Recent events showed it was time to hold early elections, as a record number of MPs, including those from the African National Congress, voted to remove President Jacob Zuma in the failed motion of no confidence on August 8, the Democratic Alliance said in a statement.

"The reality is that South Africa cannot afford another two years of ANC governance," DA chief whip John Steenhuisen said after the meeting.

"With over half of South Africans living in abject poverty, 9.3 million of our people without work and our economy showing no signs of being able to recover from the recession, we need a new beginning."

He said the drafters of the Constitution included a provision to allow for early elections for that very purpose.

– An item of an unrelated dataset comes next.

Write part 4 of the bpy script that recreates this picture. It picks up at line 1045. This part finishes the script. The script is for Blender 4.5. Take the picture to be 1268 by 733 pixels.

According to section 50 of the Constitution, the president must dissolve the National Assembly if the majority of its members, 201, adopt a resolution to do so. This can be done three years after the previous election.

READ: DA wants power 'by all means necessary' - ANC

Vindicated

The ANC's parliamentary caucus said it felt vindicated after DA leader Mmusi Maimane first called for Parliament to be dissolved and early elections be held earlier this month.

It showed the DA did not respect democracy and the electorate of SA, who voted the ANC into power, ANC chief whip Jackson Mthembu said.

The majority of the DA's opposition partners rejected the call.

The Economic Freedom Fighters said the motion was disingenuous. The United Democratic Movement said it was impractical, as the Electoral Commission of South Africa was not ready to hold early elections.

The Inkatha Freedom Party said the idea required a lot of consideration and money, and should not be taken lightly. The Freedom Front Plus said the DA's motion was opportunistic and would not succeed.